So, this is my life.

And I want you to know that I am both happy and sad and I'm still trying to figure out how that could be.

Thursday, April 24, 2008

it's time



i've held off as long as i could. you all know how i get when i read a book that i love, and this one in particular i've tried to not gush about. i don't want to alienate you by talking about my spiritual journey -- besides, it's my own. it's private. then again, what is "private"? what is anything? what is a unicorn?

i think i've held off long enough. it's time to talk about A New Earth. cpg and i read it together, and we've had some fun discussing and applying it. the book is also getting a ton of internet chatter, both praise and criticism -- likewise for its author, eckhart tolle, and the channel through which about a billion people have come to hear about the book: oprah. as you may know, tolle and oprah are being criticized for "repackaging Buddhism," "profaning the church," and creating their own religion. but i'm telling you, this isn't about religion. this is about you. us.

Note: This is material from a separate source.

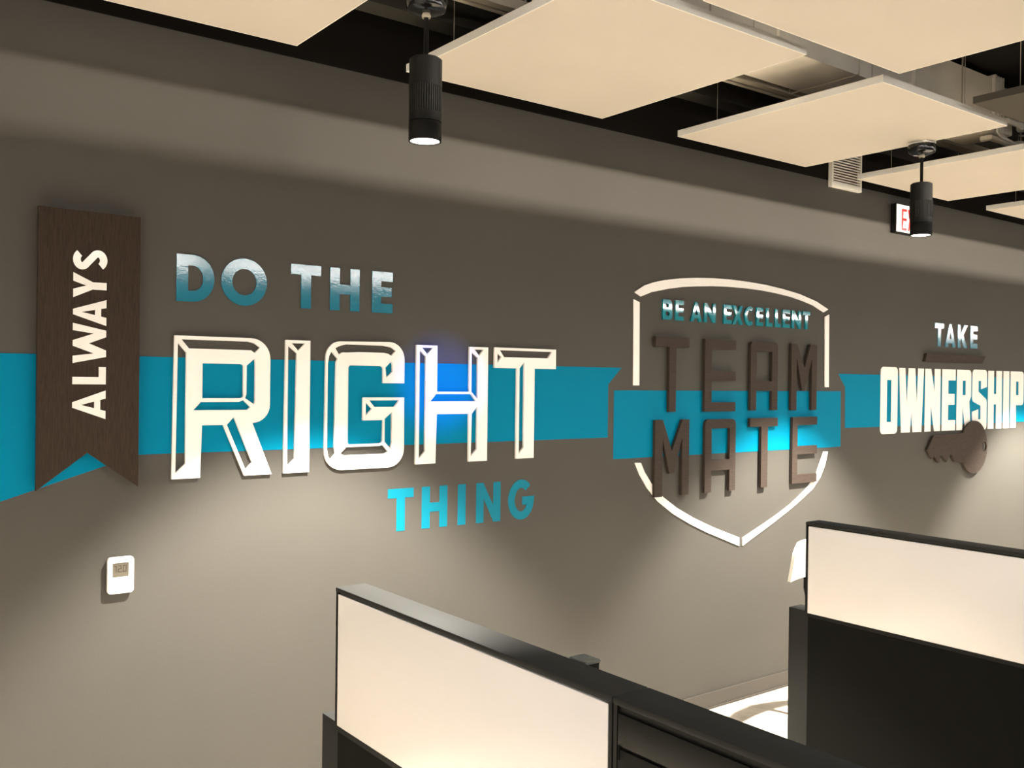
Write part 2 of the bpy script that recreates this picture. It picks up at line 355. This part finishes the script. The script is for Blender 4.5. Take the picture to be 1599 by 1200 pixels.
# linear pendants that light the office; left pair, strip and slot light are added (out of the picture, above and behind the camera)
for y, n0, n1 in ((-5.15, 3, 8), (-9.0, 0, 8)):
    for k in range(n0, n1):
        if y < -7 and k in (2, 3): continue          # bays left out so they don't reflect in DO THE
        x0 = -2.45+k*2.7
        g = empty('linear_pendant', (x0+1.2, y, 2.92)); tag(g, ('nearer' if y > -7 else 'farther')+' row linear pendant behind the viewpoint, '+('leftmost', 'second', 'third', 'fourth', 'fifth', 'sixth', 'seventh', 'rightmost')[k]+' bay from the left', 'linear light', 'linear pendants behind the viewpoint')
        B('housing', BLK, x0, x0+2.4, y-.045, y+.045, 2.985, 3.03, g); B('lens', LENSF, x0+.01, x0+2.39, y-.025, y+.025, 2.95, 2.985, g)
        for x in (x0+.2, x0+2.2):
            bm = bmesh.new(); tube(bm, [(x, y, 3.03), (x, y, 3.8)], .002, 6); link('cable', bm, STRUT, g)
for k in range(2):  # pair added to brighten the left faces of the partitions
    y0 = -2.2-k*2.5
    g = empty('linear_pendant', (-2.6, y0-1.2, 2.92)); tag(g, ('nearer', 'farther')[k]+' from the graphics wall of two added linear pendants left of the viewpoint', 'linear light', 'linear pendants left of the viewpoint')
    B('housing', BLK, -2.645, -2.555, y0-2.3, y0, 2.985, 3.03, g); B('lens', LENSL, -2.642, -2.558, y0-2.29, y0-.01, 2.92, 2.985, g)
    for y in (y0-.2, y0-2.2):
        bm = bmesh.new(); tube(bm, [(-2.6, y, 3.03), (-2.6, y, 3.8)], .002, 6); link('cable', bm, STRUT, g)
g = empty('added_strip_light', (4.6, -3.25, 3.6)); tag(g, 'added strip light above the hanging panels, brightening the duct', 'strip light')  # added to brighten the duct and panel edges
B('housing', BLK, 1.6, 7.6, -3.28, -3.205, 3.60, 3.70, g); B('lens', LENSU, 1.62, 7.58, -3.205, -3.200, 3.61, 3.69, g)
B('bracket', STRUT, 2.5, 2.53, -3.26, -3.22, 3.70, 3.8, g); B('bracket', STRUT, 6.6, 6.63, -3.26, -3.22, 3.70, 3.8, g)
for k in range(3):
    x0 = -2.3+k*2.55
    g = empty('linear_pendant', (x0+1.2, -3.9, 2.87)); tag(g, 'slim linear pendant over the viewpoint, '+('leftmost', 'middle', 'rightmost')[k]+' of the slim three', 'linear light', 'slim linear pendants over the viewpoint')
    B('housing', BLK, x0, x0+2.4, -3.94, -3.86, 2.93, 2.96, g); B('lens', LENSN, x0+.01, x0+2.39, -3.935, -3.865, 2.87, 2.93, g)
    for x in (x0+.2, x0+2.2):
        bm = bmesh.new(); tube(bm, [(x, -3.9, 2.96), (x, -3.9, 3.8)], .002, 6); link('cable', bm, STRUT, g)
g = empty('added_slot_light', (6.5, -5, 3.0)); tag(g, 'added long black slot light behind the viewpoint, shaping the light band on the wall', 'wall washer')
B('back_plate', BLK, -.2, 13, -5.03, -5.005, 3.0, 3.045, g)
B('upper_blade', BLK, -.2, 13, -5.03, -4.3, 3.031, 3.045, g)  # blades added to cut the edges of the light band
B('lower_blade', BLK, -.2, 13, -5.03, -4.75, 2.998, 3.011, g)
for x in (.5, 4, 8, 12):
    bm = bmesh.new(); tube(bm, [(x, -4.8, 3.045), (x, -4.8, 3.8)], .002, 6); link('cable', bm, STRUT, g)

# ------------------------------------------------------------------ teal ribbon painted on the wall
RT = .0012
P('ribbon_band', [[(.2, 2.027), (3.628, 2.027), (3.531, 1.935), (3.531, 1.646), (1.062, 1.646), (.2, 1.372)]], RT, TEALW, back=.0004, label='long teal ribbon band behind the banner and the word RIGHT', cat='wall graphic')
P('ribbon_band', [[(3.574, 1.903), (5.682, 1.903), (5.687, 1.526), (3.574, 1.526)]], RT, TEALW, back=.0004, label='teal ribbon block crossing the shield behind TEAM MATE', cat='wall graphic')
P('ribbon_band', [[(5.651, 2.022), (9.6, 2.022), (9.6, 1.651), (5.735, 1.651), (5.732, 1.931)]], RT, TEALW, back=.0004, label='teal ribbon band behind the word OWNERSHIP', cat='wall graphic')

# ------------------------------------------------------------------ letters cut out, outlines measured on the wall in metres
CUT = {
'R':[[[1.196,2.113],[1.5935,2.113,0.085],[1.5935,1.7625,0.085],[1.518,1.7625],[1.604,1.5453],[1.4855,1.5453],[1.395,1.756],[1.308,1.756],[1.3025,1.5453],[1.19,1.5453]],[[1.209,2.085],[1.243,2.046],[1.243,1.605],[1.204,1.5685]],[[1.223,2.0985],[1.4965,2.0985],[1.525,2.091],[1.548,2.075],[1.525,2.052],[1.5085,2.063],[1.491,2.063],[1.253,2.063]],[[1.308,2.005],[1.478,2.005,0.012],[1.478,1.8647,0.012],[1.308,1.8647]],[[1.491,1.999],[1.525,2.029],[1.5285,2.014],[1.5285,1.857],[1.525,1.839],[1.4855,1.8647],[1.491,1.881]],[[1.3025,1.8495],[1.46,1.8495],[1.478,1.857],[1.5085,1.828],[1.4965,1.8167],[1.478,1.8167],[1.272,1.8167]],[[1.41,1.756],[1.439,1.788],[1.518,1.599],[1.491,1.5685]]],
'I':[[[1.662,2.1115],[1.774,2.1115],[1.774,1.546],[1.656,1.546]],[[1.6725,2.088],[1.712,2.056],[1.706,1.605],[1.6725,1.573]],[[1.688,2.0985],[1.749,2.0985],[1.718,2.067]]],
'G':[[[1.848,2.112,0.07],[2.243,2.121,0.08],[2.243,1.9315],[2.1325,1.9315],[2.1325,2.009,0.015],[1.9565,2.009,0.012],[1.9565,1.6585,0.012],[2.1325,1.6585,0.015],[2.135,1.764],[2.0315,1.764],[2.0315,1.8665],[2.243,1.8665],[2.246,1.5475,0.085],[1.844,1.5475,0.085]],[[1.874,2.069],[1.904,2.037],[1.897,2.022],[1.892,1.647],[1.897,1.6193],[1.874,1.594],[1.863,1.611],[1.8575,1.641],[1.8575,2.015],[1.863,2.048]],[[1.892,2.083],[1.916,2.0945],[1.946,2.1013],[2.007,2.1013],[2.1325,2.1013],[2.1743,2.0945],[2.196,2.079],[2.1743,2.0555],[2.156,2.0655],[2.1325,2.069],[2.007,2.069],[1.95,2.0655],[1.927,2.0655],[1.91,2.0555]],[[2.1425,2.002],[2.1743,2.032],[2.1807,2.015],[2.1807,1.985],[2.149,1.956]],[[2.062,1.8535],[2.218,1.8535],[2.192,1.8235],[2.089,1.8235]],[[2.045,1.845],[2.077,1.816],[2.045,1.786]],[[2.1425,1.77],[2.1807,1.801],[2.1807,1.661],[2.1743,1.633],[2.1425,1.665]],[[1.95,1.647],[2.116,1.647],[2.1325,1.652],[2.162,1.6193],[2.1425,1.611],[2.116,1.611],[1.939,1.611],[1.922,1.6193]]],
'H':[[[2.308,2.111],[2.422,2.111],[2.422,1.8935],[2.606,1.8935],[2.606,2.111],[2.7165,2.111],[2.7165,1.555],[2.606,1.555],[2.606,1.787],[2.422,1.787],[2.417,1.555],[2.308,1.555]],[[2.325,2.0875],[2.359,2.058],[2.359,1.6155],[2.325,1.5795]],[[2.337,2.099],[2.397,2.099],[2.366,2.0695]],[[2.6187,2.0875],[2.655,2.058],[2.655,1.859],[2.6187,1.8935]],[[2.635,2.099],[2.689,2.099],[2.663,2.0695]],[[2.417,1.882],[2.6187,1.882],[2.644,1.8475],[2.385,1.8475]],[[2.623,1.787],[2.655,1.822],[2.655,1.6155],[2.6187,1.5795]]],
'T':[[[2.7565,2.113],[3.149,2.113],[3.149,2.0117],[3.009,2.0117],[3.009,1.5575],[2.896,1.5575],[2.896,2.0117],[2.7565,2.0117]],[[2.787,2.1],[3.121,2.1],[3.096,2.066],[2.814,2.066]],[[2.773,2.087],[2.798,2.066],[2.773,2.035]],[[2.9125,2.0117],[2.943,2.045],[2.943,1.614],[2.9125,1.58]]],
'T1':[[[3.869,2.209],[4.1465,2.209],[4.1465,2.1525],[4.0375,2.1525],[4.0375,1.781],[3.9815,1.781],[3.9815,2.1525],[3.869,2.1525]]],
'E1':[[[4.2825,2.209],[4.5596,2.209],[4.5596,2.154],[4.3433,2.154],[4.3433,2.02],[4.5596,2.02],[4.5596,1.966],[4.3433,1.966],[4.3433,1.8345],[4.5596,1.8345],[4.5596,1.7795],[4.2825,1.7795]]],
'A1':[[[4.7005,2.209,0.03],[4.9655,2.209,0.03],[4.9655,1.7825],[4.909,1.7825],[4.909,1.903],[4.7562,1.903],[4.7562,1.7825],[4.7005,1.7825]],[[4.7562,2.1505],[4.909,2.1505],[4.909,1.965],[4.7562,1.965]]],
'M1':[[[5.1055,2.209],[5.1617,2.209],[5.2445,2.055],[5.305,2.209],[5.376,2.209],[5.376,1.7795],[5.322,1.7795],[5.322,2.113],[5.2445,1.907],[5.221,1.907],[5.1617,2.113],[5.1617,1.7795],[5.1055,1.7795]]],
'M2':[[[3.8735,1.736],[3.9347,1.736],[4.011,1.557],[4.0953,1.736],[4.1535,1.736],[4.1535,1.2993],[4.0953,1.2993],[4.0953,1.629],[4.028,1.429],[3.991,1.429],[3.9347,1.629],[3.9347,1.2993],[3.8735,1.2993]]],
'A2':[[[4.291,1.733,0.03],[4.566,1.733,0.03],[4.566,1.2997],[4.5122,1.2997],[4.5122,1.4285],[4.3493,1.4285],[4.3493,1.2997],[4.291,1.2997]],[[4.3493,1.6785],[4.5122,1.6785],[4.5122,1.4905],[4.3493,1.4905]]],
'T2':[[[4.7005,1.7345],[4.972,1.7345],[4.972,1.681],[4.874,1.681],[4.874,1.3],[4.8105,1.3],[4.8105,1.681],[4.7005,1.681]]],
'E2':[[[5.125,1.735],[5.387,1.735],[5.387,1.6835],[5.1775,1.6835],[5.1775,1.5465],[5.387,1.5465],[5.387,1.4925],[5.1775,1.4925],[5.1775,1.3625],[5.387,1.3625],[5.387,1.3055],[5.125,1.3055]]],
'arc':[[[3.717,2.449],[3.794,2.491],[3.867,2.514],[3.955,2.533],[4.08,2.552],[4.223,2.566],[4.378,2.575],[4.538,2.578],[4.696,2.576],[4.86,2.569],[5.029,2.555],[5.204,2.534],[5.386,2.497],[5.521,2.451],[5.471,2.429],[5.35,2.469],[5.241,2.491],[5.116,2.51],[4.961,2.524],[4.811,2.532],[4.657,2.535],[4.508,2.533],[4.364,2.527],[4.224,2.516],[4.102,2.504],[3.983,2.485],[3.848,2.457],[3.767,2.428]]],
'barl':[[[3.711,2.409],[3.757,2.395],[3.762,1.931],[3.716,1.931]]],
'barr':[[[5.485,2.4],[5.532,2.418],[5.538,1.9305],[5.495,1.9305]]],
'bl':[[[3.736,1.5],[3.773,1.433],[3.834,1.354],[3.922,1.272],[4.048,1.191],[4.191,1.122],[4.338,1.06],[4.636,0.95],[4.635,1.002],[4.398,1.084],[4.219,1.156],[4.075,1.226],[3.963,1.295],[3.867,1.378],[3.812,1.445],[3.782,1.498]]],
'br':[[[4.667,0.949],[4.666,0.997],[4.889,1.074],[5.015,1.121],[5.144,1.175],[5.302,1.261],[5.41,1.353],[5.491,1.5],[5.538,1.498],[5.506,1.407],[5.457,1.331],[5.375,1.257],[5.214,1.174],[5.092,1.119],[4.973,1.069]]],
'key':[[[7.29,1.573],[6.846,1.573],[6.758,1.47],[6.823,1.395],[6.843,1.416],[6.859,1.416],[6.915,1.364],[6.94,1.363],[6.944,1.417],[6.972,1.416],[7.039,1.365],[7.077,1.416],[7.113,1.418],[7.162,1.363],[7.296,1.36]]],
}
wb = 'large white open-outline letter %s of the word RIGHT on the teal band'
for ch in ('R', 'I', 'G', 'H', 'T'):
    P('letter_'+ch.lower(), CUT[ch], .012, WHITE, wb % ch, 'letter', 'letters of the word RIGHT', back=.0018)
for key, n, lab in (('T1', 't', 'brown letter T beginning the word TEAM inside the shield'), ('E1', 'e', 'brown letter E of the word TEAM, between T and A'),
                    ('A1', 'a', 'brown square-topped letter A of the word TEAM'), ('M1', 'm', 'brown letter M ending the word TEAM'),
                    ('M2', 'm', 'brown letter M beginning the word MATE, over the lower left of the shield'), ('A2', 'a', 'brown square-topped letter A of the word MATE'),
                    ('T2', 't', 'brown letter T of the word MATE, between A and E'), ('E2', 'e', 'brown letter E ending the word MATE')):
    P('letter_'+n, CUT[key], .018, WOODF, lab, 'letter', 'letters of TEAM' if key[1] == '1' else 'letters of MATE', back=.007)
for key, n, lab in (('arc', 'shield_arc', 'white curved top piece of the shield outline above BE AN EXCELLENT'),
                    ('barl', 'shield_bar', 'white upright left side piece of the shield outline'), ('barr', 'shield_bar', 'white upright right side piece of the shield outline'),
                    ('bl', 'shield_curve', 'white curved lower left piece of the shield outline'), ('br', 'shield_curve', 'white curved lower right piece of the shield outline')):
    P(n, CUT[key], .006, WHITE, lab, 'wall graphic', 'pieces of the shield outline', back=.0004)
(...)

i'd like to share with you, over the next few days, a few parts of A New Earth that spoke to me in special and memorable ways -- just a few, despite the fact that i found so many portions of this book to be eye-opening and moving. do with these excerpts what you will. if they speak to you, then go grab a copy of A New Earth. if they don't, that's all right, too.

NOTE: i've found that tolle's writing takes patience. if you can make it to the end of a paragraph, or the end of a chapter, you're more likely to see the big picture. it can be a slow walk, though, i'm warning you.

* * *

The greatest achievement of humanity is not its works of art, science, or technology, but the recognition of its own dysfunction, its own madness...

To recognize one's own insanity is, of course, the arising of sanity, the beginning of healing and transcendence. A new dimension of consciousness had begun to emerge on the planet, a first tentative flowering. Those rare individuals then spoke to their contemporaries. They spoke of sin, of suffering, of delusion. They said, "Look how you live. See what you are doing, the suffering you create." They then pointed to the possibility of awakening from the collective nightmare of "normal" human existence. They showed the way.

The world was not yet ready for them, and yet they were a vital and necessary part of human awakening. Inevitably, they were mostly misunderstood by their contemporaries, as well as by subsequent generations. Their teachings, although both simple and powerful, became distorted and misinterpreted, in some cases even as they were recorded in writing by their disciples. Over the centuries, many things were added that had nothing to do with the original teachings, but were reflections of a fundamental misunderstanding. Some of the teachers were ridiculed, reviled, or killed; others came to be worshiped as gods. Teachings that pointed the way beyond the dysfunction of the human mind, the way out of the collective insanity, were distorted and became themselves part of the insanity.

And so religions, to a large extent, became divisive rather than unifying forces. Instead of bringing about an ending of violence and hatred through a realization of the fundamental oneness of life, they brought more violence and hatred, more divisions between people as well as between different religions and even within the same religion. They became ideologies, belief systems people could identify with and so use them to enhance their false sense of self. Through them, they could make themselves "right" and others "wrong" and thus define their identity through their enemies, the "others," the "nonbelievers," or "wrong believers" who not infrequently they saw themselves justified in killing. Man made "God" in his own image. The eternal, the infinite, and unnameable was reduced to a mental idol that you had to believe in and worship as "my god" or "our god."

And yet... and yet... inspite of all the insane deeds perpetrated in the name of religion, the Truth to which they point still shines at their core. It still shines, however dimly, though layers upon layers of distortion and misinterpretation.